• TASK BRIEF: Give back, unchanged, the line with "Reconstruct this image", the line with "sc.camera = cam", and every line between them, and no other line.

• DATA:
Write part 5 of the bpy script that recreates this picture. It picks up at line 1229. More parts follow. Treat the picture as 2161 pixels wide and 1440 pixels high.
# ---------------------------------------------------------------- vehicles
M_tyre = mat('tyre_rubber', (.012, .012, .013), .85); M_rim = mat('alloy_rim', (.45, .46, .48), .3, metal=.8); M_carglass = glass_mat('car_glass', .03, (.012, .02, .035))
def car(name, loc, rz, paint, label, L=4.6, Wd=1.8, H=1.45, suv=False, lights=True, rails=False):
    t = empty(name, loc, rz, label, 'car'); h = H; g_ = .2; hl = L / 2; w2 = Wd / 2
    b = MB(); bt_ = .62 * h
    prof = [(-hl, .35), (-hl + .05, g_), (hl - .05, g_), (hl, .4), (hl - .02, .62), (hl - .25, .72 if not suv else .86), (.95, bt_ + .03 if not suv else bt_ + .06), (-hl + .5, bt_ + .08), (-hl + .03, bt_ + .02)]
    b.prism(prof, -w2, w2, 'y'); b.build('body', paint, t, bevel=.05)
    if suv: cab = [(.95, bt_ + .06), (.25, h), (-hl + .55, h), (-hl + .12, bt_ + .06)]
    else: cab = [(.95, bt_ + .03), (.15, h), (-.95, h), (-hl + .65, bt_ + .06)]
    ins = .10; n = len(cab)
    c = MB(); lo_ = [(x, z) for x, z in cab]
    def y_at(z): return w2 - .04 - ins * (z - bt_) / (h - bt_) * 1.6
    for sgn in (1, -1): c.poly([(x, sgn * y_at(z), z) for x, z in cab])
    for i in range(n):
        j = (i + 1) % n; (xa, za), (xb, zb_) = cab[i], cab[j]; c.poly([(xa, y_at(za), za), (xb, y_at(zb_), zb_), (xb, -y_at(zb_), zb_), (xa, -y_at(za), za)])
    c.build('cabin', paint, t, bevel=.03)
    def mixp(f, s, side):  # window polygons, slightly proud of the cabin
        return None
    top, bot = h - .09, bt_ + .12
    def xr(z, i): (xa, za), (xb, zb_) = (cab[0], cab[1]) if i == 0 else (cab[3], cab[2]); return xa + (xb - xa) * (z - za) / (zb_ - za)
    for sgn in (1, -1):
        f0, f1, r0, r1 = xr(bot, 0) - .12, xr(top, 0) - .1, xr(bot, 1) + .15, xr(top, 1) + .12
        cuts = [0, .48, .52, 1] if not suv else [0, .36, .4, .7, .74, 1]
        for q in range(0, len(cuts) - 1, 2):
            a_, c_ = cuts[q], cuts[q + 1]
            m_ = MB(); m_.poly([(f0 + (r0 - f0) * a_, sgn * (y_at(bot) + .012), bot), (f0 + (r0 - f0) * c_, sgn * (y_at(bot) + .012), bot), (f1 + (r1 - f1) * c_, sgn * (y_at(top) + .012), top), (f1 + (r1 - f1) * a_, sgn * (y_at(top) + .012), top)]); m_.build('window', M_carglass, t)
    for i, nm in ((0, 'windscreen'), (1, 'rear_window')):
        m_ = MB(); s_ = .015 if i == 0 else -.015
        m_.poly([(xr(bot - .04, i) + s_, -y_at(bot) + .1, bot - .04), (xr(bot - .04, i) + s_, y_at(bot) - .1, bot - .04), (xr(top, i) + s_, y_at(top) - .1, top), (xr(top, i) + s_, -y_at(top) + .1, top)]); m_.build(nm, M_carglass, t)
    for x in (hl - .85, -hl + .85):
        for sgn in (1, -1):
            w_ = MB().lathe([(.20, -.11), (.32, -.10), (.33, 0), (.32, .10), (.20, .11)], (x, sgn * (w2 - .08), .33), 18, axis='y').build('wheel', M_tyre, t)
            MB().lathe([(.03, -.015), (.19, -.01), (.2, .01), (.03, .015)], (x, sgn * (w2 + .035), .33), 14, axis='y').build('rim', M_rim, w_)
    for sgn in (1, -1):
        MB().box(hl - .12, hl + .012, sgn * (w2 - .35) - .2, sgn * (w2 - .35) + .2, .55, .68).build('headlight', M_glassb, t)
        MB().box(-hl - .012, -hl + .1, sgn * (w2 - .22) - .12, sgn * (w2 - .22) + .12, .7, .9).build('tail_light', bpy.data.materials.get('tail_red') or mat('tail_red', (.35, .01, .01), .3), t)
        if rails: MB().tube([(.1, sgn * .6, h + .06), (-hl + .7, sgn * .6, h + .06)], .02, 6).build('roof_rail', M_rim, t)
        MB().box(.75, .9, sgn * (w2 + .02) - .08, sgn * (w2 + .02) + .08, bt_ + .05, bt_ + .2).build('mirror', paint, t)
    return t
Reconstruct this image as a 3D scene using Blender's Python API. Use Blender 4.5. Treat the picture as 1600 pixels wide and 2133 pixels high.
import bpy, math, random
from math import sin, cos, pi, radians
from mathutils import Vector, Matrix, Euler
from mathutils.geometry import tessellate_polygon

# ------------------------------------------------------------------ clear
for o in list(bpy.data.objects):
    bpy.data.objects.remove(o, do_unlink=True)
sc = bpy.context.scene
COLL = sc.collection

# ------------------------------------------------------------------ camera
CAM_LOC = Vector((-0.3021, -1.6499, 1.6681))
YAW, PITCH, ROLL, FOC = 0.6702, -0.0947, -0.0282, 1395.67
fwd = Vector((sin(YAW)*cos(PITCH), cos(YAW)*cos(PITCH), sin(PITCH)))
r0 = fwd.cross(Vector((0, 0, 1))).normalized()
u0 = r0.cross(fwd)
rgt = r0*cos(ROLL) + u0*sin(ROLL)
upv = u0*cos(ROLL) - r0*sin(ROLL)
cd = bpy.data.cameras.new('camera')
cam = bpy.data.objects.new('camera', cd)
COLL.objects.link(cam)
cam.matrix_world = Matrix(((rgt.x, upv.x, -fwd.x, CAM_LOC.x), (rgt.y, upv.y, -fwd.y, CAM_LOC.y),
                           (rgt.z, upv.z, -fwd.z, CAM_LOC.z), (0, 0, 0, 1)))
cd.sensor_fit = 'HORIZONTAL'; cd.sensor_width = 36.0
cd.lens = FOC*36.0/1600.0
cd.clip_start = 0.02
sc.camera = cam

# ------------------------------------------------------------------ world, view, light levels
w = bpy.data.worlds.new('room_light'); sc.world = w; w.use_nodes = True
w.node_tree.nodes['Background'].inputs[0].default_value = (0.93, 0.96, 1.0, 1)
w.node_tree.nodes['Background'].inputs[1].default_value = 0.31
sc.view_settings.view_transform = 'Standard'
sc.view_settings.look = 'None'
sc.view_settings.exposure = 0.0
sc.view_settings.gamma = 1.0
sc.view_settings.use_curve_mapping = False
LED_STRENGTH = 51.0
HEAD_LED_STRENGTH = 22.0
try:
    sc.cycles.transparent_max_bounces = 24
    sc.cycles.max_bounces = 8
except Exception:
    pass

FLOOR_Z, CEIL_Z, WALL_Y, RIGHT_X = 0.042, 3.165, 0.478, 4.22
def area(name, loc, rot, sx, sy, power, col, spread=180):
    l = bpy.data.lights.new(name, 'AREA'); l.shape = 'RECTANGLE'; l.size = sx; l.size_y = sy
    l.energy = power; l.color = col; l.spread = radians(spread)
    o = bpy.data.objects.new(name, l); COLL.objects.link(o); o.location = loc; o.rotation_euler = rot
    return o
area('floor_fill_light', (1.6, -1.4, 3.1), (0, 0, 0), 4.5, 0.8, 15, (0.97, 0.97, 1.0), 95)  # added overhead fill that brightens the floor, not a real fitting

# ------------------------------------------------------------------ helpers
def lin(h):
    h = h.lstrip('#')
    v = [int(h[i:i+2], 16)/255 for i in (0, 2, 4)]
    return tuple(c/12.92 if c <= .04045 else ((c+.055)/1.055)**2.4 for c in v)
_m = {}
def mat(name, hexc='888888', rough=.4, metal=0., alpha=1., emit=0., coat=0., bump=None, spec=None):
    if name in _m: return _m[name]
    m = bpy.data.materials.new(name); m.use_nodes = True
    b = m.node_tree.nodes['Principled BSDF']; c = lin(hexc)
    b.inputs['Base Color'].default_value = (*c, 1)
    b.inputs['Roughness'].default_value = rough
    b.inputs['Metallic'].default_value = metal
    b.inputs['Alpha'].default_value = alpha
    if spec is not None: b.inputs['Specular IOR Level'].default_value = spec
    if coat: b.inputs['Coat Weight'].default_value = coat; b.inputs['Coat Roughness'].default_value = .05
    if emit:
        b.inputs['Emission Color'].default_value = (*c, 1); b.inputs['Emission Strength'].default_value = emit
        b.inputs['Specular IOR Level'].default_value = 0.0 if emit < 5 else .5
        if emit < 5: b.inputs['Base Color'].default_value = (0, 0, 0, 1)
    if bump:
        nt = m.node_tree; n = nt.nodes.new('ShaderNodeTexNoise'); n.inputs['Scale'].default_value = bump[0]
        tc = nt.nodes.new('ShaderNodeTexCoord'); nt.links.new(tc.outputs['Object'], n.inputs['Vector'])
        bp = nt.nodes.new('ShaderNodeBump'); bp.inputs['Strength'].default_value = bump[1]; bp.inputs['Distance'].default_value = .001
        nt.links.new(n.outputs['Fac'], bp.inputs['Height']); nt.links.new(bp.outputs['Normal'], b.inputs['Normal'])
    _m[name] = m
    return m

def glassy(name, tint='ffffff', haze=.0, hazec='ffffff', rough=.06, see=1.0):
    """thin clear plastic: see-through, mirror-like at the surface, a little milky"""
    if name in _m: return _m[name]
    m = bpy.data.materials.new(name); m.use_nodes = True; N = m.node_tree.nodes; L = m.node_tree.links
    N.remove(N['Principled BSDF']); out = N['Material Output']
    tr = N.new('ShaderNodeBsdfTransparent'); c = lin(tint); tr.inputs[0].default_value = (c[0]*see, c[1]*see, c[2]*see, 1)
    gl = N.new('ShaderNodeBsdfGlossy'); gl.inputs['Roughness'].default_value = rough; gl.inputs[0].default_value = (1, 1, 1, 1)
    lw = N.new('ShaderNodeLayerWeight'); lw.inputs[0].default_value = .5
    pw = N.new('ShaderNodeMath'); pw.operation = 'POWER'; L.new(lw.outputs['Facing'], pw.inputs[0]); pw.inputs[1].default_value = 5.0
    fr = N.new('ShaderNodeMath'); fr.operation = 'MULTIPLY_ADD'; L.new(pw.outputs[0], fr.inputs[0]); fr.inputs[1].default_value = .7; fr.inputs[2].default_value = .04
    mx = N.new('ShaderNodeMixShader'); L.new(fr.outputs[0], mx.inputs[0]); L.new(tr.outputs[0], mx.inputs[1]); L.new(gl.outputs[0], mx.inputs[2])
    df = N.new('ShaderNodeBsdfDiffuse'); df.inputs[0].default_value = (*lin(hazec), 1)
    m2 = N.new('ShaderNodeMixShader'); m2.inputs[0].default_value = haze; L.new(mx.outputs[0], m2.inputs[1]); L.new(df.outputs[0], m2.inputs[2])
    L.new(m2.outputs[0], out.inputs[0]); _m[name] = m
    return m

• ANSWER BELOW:
Reconstruct this image as a 3D scene using Blender's Python API. Use Blender 4.5. Treat the picture as 1600 pixels wide and 2133 pixels high.
import bpy, math, random
from math import sin, cos, pi, radians
from mathutils import Vector, Matrix, Euler
from mathutils.geometry import tessellate_polygon

# ------------------------------------------------------------------ clear
for o in list(bpy.data.objects):
    bpy.data.objects.remove(o, do_unlink=True)
sc = bpy.context.scene
COLL = sc.collection

# ------------------------------------------------------------------ camera
CAM_LOC = Vector((-0.3021, -1.6499, 1.6681))
YAW, PITCH, ROLL, FOC = 0.6702, -0.0947, -0.0282, 1395.67
fwd = Vector((sin(YAW)*cos(PITCH), cos(YAW)*cos(PITCH), sin(PITCH)))
r0 = fwd.cross(Vector((0, 0, 1))).normalized()
u0 = r0.cross(fwd)
rgt = r0*cos(ROLL) + u0*sin(ROLL)
upv = u0*cos(ROLL) - r0*sin(ROLL)
cd = bpy.data.cameras.new('camera')
cam = bpy.data.objects.new('camera', cd)
COLL.objects.link(cam)
cam.matrix_world = Matrix(((rgt.x, upv.x, -fwd.x, CAM_LOC.x), (rgt.y, upv.y, -fwd.y, CAM_LOC.y),
                           (rgt.z, upv.z, -fwd.z, CAM_LOC.z), (0, 0, 0, 1)))
cd.sensor_fit = 'HORIZONTAL'; cd.sensor_width = 36.0
cd.lens = FOC*36.0/1600.0
cd.clip_start = 0.02
sc.camera = cam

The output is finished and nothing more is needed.